• _Exercise aim_
Copy the lines holding the word "objects", all of them.

## start Stored data

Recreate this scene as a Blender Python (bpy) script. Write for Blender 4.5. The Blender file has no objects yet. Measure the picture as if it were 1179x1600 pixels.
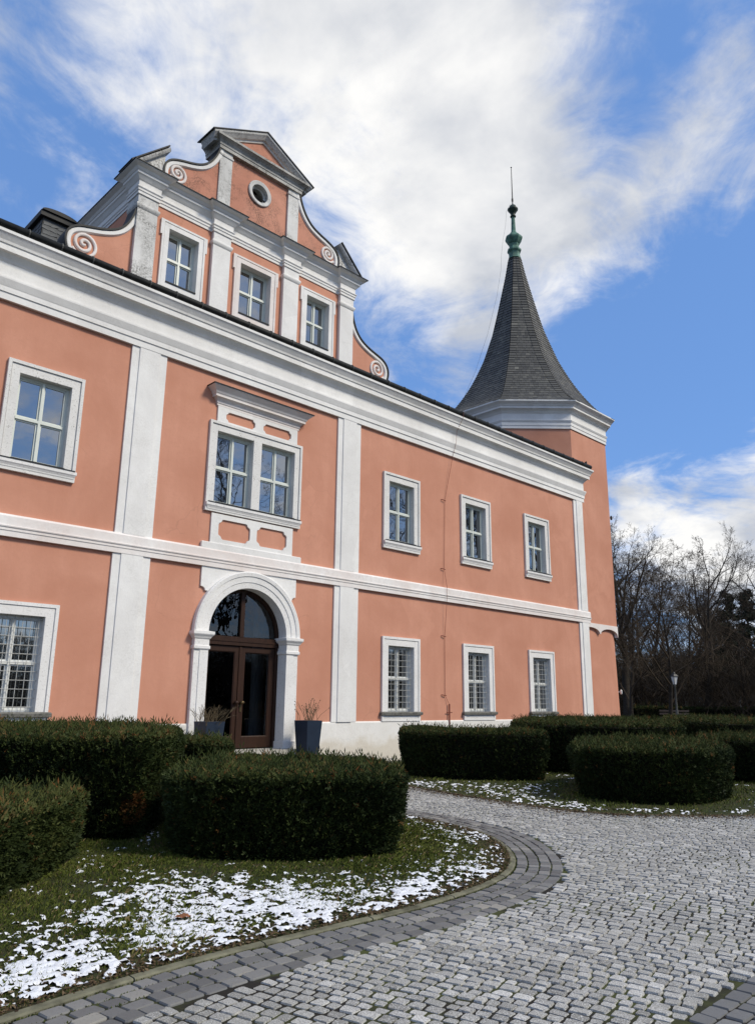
import bpy, bmesh, math, random
import numpy as np
from mathutils import Vector, Matrix
from mathutils.geometry import tessellate_polygon

R = math.radians
rnd = random.Random(7)
rng = np.random.default_rng(11)
scn = bpy.context.scene
COL = scn.collection

# ------------------------------------------------------------------ camera
CAM = np.array([-11.1535, -16.0, 1.6214])
YAW, PITCH, ROLL, FPX = R(44.4007), R(14.0226), R(0.6485), 1187.77
_cy, _sy, _cp, _sp = math.cos(YAW), math.sin(YAW), math.cos(PITCH), math.sin(PITCH)
_f = np.array([_sy * _cp, _cy * _cp, _sp]); _r = np.array([_cy, -_sy, 0.0]); _u = np.cross(_r, _f)
CR = math.cos(ROLL) * _r + math.sin(ROLL) * _u
CU = -math.sin(ROLL) * _r + math.cos(ROLL) * _u
CF = _f
cam_data = bpy.data.cameras.new('camera')
cam_data.sensor_fit = 'HORIZONTAL'; cam_data.sensor_width = 36.0
cam_data.lens = 36.0 * FPX / 1179.0
cam_data.clip_start = 0.1; cam_data.clip_end = 3000
cam = bpy.data.objects.new('camera', cam_data); COL.objects.link(cam)
cam.matrix_world = Matrix(((CR[0], CU[0], -CF[0], CAM[0]), (CR[1], CU[1], -CF[1], CAM[1]), (CR[2], CU[2], -CF[2], CAM[2]), (0, 0, 0, 1)))
scn.camera = cam

# ------------------------------------------------------------------ light and exposure
SUN_AZ_DIR = Vector((0.42, -0.907, 0)).normalized()
SUN_EL = R(43)
SUN_DIR = Vector((SUN_AZ_DIR.x * math.cos(SUN_EL), SUN_AZ_DIR.y * math.cos(SUN_EL), math.sin(SUN_EL)))
sd = bpy.data.lights.new('sun', 'SUN'); sd.energy = 2.45; sd.angle = R(14); sd.color = (1.0, 0.92, 0.76)
sun = bpy.data.objects.new('sun', sd); COL.objects.link(sun)
sun.rotation_euler = (-SUN_DIR).to_track_quat('-Z', 'Y').to_euler()
scn.view_settings.view_transform = 'Standard'
scn.view_settings.look = 'None'
scn.view_settings.gamma = 1.0
scn.view_settings.exposure = 0.46
scn.view_settings.use_curve_mapping = False
scn.cycles.use_denoising = True
scn.cycles.max_bounces = 6

world = bpy.data.worlds.new('World'); scn.world = world; world.use_nodes = True
WN = world.node_tree.nodes; WL = world.node_tree.links
WN.clear()


def dir_px(u, v):
    d = CR * ((u - 589.5) / FPX) + CU * (-(v - 800) / FPX) + CF
    return d / np.linalg.norm(d)


def wnode(t, **kw):
    n = WN.new(t)
    for k, v in kw.items():
        setattr(n, k, v)
    return n


def wmath(op, a, b=None, c=None, clamp=False):
    n = wnode('ShaderNodeMath', operation=op, use_clamp=clamp)
    for i, x in enumerate((a, b, c)):
        if x is None: continue
        if isinstance(x, (int, float)): n.inputs[i].default_value = x
        else: WL.new(x, n.inputs[i])
    return n.outputs[0]


sky = wnode('ShaderNodeTexSky', sky_type='NISHITA')
sky.sun_disc = False
sky.sun_elevation = SUN_EL
sky.sun_rotation = math.atan2(SUN_DIR.x, SUN_DIR.y)
sky.air_density = 1.0; sky.dust_density = 0.4; sky.ozone_density = 1.6
tc = wnode('ShaderNodeTexCoord')
sep = wnode('ShaderNodeSeparateXYZ'); WL.new(tc.outputs['Generated'], sep.inputs[0])
zz = wmath('ADD', wmath('MAXIMUM', sep.outputs[2], 0.0), 0.22)
cx = wmath('DIVIDE', sep.outputs[0], zz); cy_ = wmath('DIVIDE', sep.outputs[1], zz)
comb = wnode('ShaderNodeCombineXYZ'); WL.new(cx, comb.inputs[0]); WL.new(cy_, comb.inputs[1])
comb.inputs[2].default_value = 3.7


def wnoise(scale, detail, rough, dist=0.0, src=None, off=None):
    n = wnode('ShaderNodeTexNoise'); n.noise_dimensions = '3D'
    n.inputs['Scale'].default_value = scale; n.inputs['Detail'].default_value = detail
    n.inputs['Roughness'].default_value = rough; n.inputs['Distortion'].default_value = dist
    s = src or comb.outputs[0]
    if off:
        a = wnode('ShaderNodeVectorMath', operation='ADD'); WL.new(s, a.inputs[0]); a.inputs[1].default_value = off
        s = a.outputs[0]
    WL.new(s, n.inputs['Vector'])
    return n.outputs['Fac']


n_big = wnoise(1.3, 3, 0.5, 0.3)
n_mid = wnoise(3.2, 9, 0.62, 0.8, off=(3.1, 1.7, 0.4))
n_fine = wnoise(11.0, 6, 0.62, 0.5, off=(1.1, 7.7, 2.4))
dens = wmath('ADD', wmath('MULTIPLY', n_big, 0.30), wmath('ADD', wmath('MULTIPLY', n_mid, 1.15), wmath('MULTIPLY', n_fine, 0.52)))
dens = wmath('SUBTRACT', dens, 0.87)          # around 0, positive = cloud
# where the larger cloud banks stand on the sky (directions, weights)
BANKS = [  # u, v of the bank's direction, angular radius in degrees, weight
    (560, 130, 12, 0.15), (760, 60, 11, 0.20), (760, 330, 8.5, 0.19), (880, 350, 6, 0.20), (660, 330, 7, 0.10),
    (770, 480, 5.5, 0.17), (1050, 280, 5, 0.20), (1095, 190, 5, 0.16), (1130, 90, 5, 0.12), (150, 50, 10, 0.03), (1110, 695, 3.2, -0.16), (450, 40, 9, 0.16), (250, 40, 9, 0.07), (1110, 790, 6.5, 0.36),
    (1000, 790, 3.5, 0.20), (1300, 770, 7, 0.34),
    (60, 300, 9, -0.20), (120, 200, 6, -0.10), (30, 60, 7, -0.04), (1130, 500, 12, -0.36), (955, 170, 4.5, -0.30), (1000, 20, 4.5, -0.24), (1190, 330, 4, -0.12), (1060, 640, 7, -0.28),
    (500, 420, 6, -0.12), (520, 290, 4, -0.10), (930, 320, 2.6, -0.12), (660, 230, 3, -0.07), (650, 600, 5, -0.10), (940, 480, 4, -0.12), (930, 600, 5, -0.22),
]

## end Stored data

• _Answer to the task_
Recreate this scene as a Blender Python (bpy) script. Write for Blender 4.5. The Blender file has no objects yet. Measure the picture as if it were 1179x1600 pixels.
cam = bpy.data.objects.new('camera', cam_data); COL.objects.link(cam)
sun = bpy.data.objects.new('sun', sd); COL.objects.link(sun)